How are husbands like lawn mowers? They're hard to get started, they emit noxious fumes, and half the time they don't work.
Me: Would you like to be the sun in my life?

Him: Awww, of course!

Me: Good then stay 92.96 million miles away from me.
Why are Men like parking spaces? The good ones are already taken!
Where does a mansplainer get his water?
From a well, actually.
Why do some guys have Red Eyes after se*? Mace.
The best way to get your husband to do something is to suggest he’s too old to do it.
Why does it take 1 million sperm to fertilize one egg?
Because like all men, they won't stop to ask directions.
I asked my wife if she ever fantasizes about me, she said yes - about me taking out the trash, mowing the lawn, and doing the dishes.
How do you stop a man from raping you?

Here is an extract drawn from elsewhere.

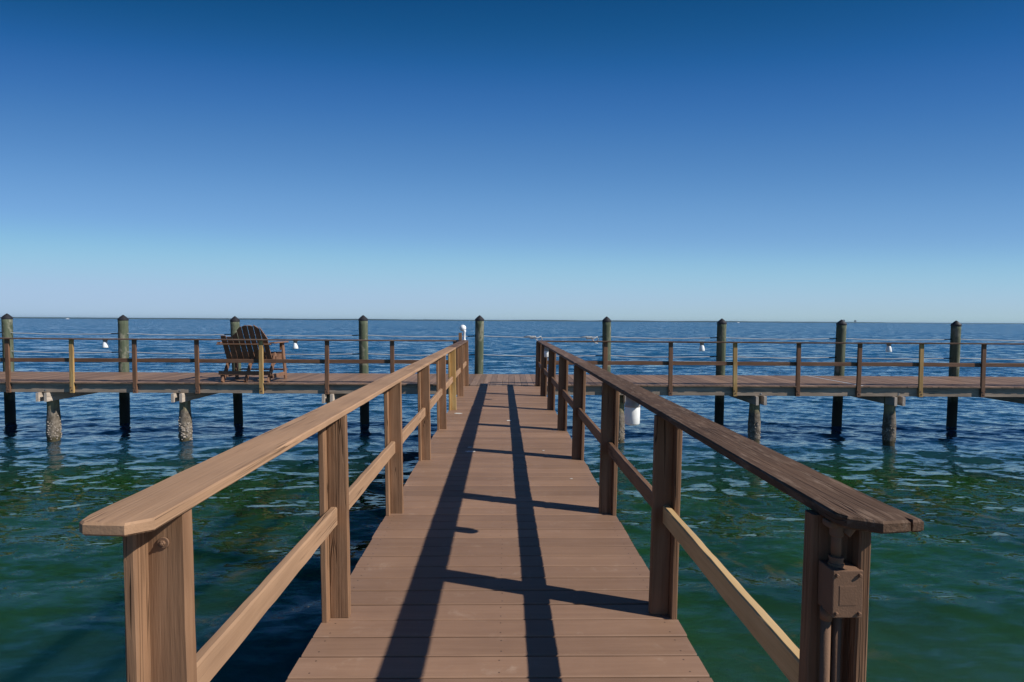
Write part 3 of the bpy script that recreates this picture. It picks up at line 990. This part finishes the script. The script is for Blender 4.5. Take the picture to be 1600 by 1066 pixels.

Throw him the remote control.
What's the most common sleeping position of a man? Around. What does a penis and an ego have in common? All men have one!
Why did God create man before woman? He didn't want any advice.
I told my wife that a man is like a fine wine - I only get better with age.
The next day, she locked me in the wine cellar.
What do you call a man who’s lost 95 percent of his intelligence?
Divorced.
Why does a penis have a hole in the end? So men can be open minded.
How do you drive a man crazy? A. Put a naked woman and a six-pack in front of him. Then tell him to pick only one.
Time waits for no man, time is obviously a woman.
How many men does it take to open a beer? none. the lady should already have it open on the table!
What is the difference between a glass of wine and a man? A glass of wine hits the spot everytime.
What does it mean when a man is in your bed gasping for breath and calling your name? You didn't hold the pillow down long enough.
What has eight arms and an IQ of 60? Four guys watching a football game.
For you men who think a woman's place is in the kitchen, remember... that's where the knives are kept.
Why do doctors slap babies' bums right after they're born? To knock the penises off the smart ones.
Husband: Who do you like better, a smart guy or a handsome guy?
Wife: Neither. I only like you.
What’s the definition of a perpetual bachelor?
A man who’s missed the opportunity to make a woman miserable.
What is the difference between a sofa and a man watching Monday Night Football? The sofa doesn't keep asking for beer.
Why do men have 2 heads and women 4 lips? Cause men do all the thinking and women do all the talking.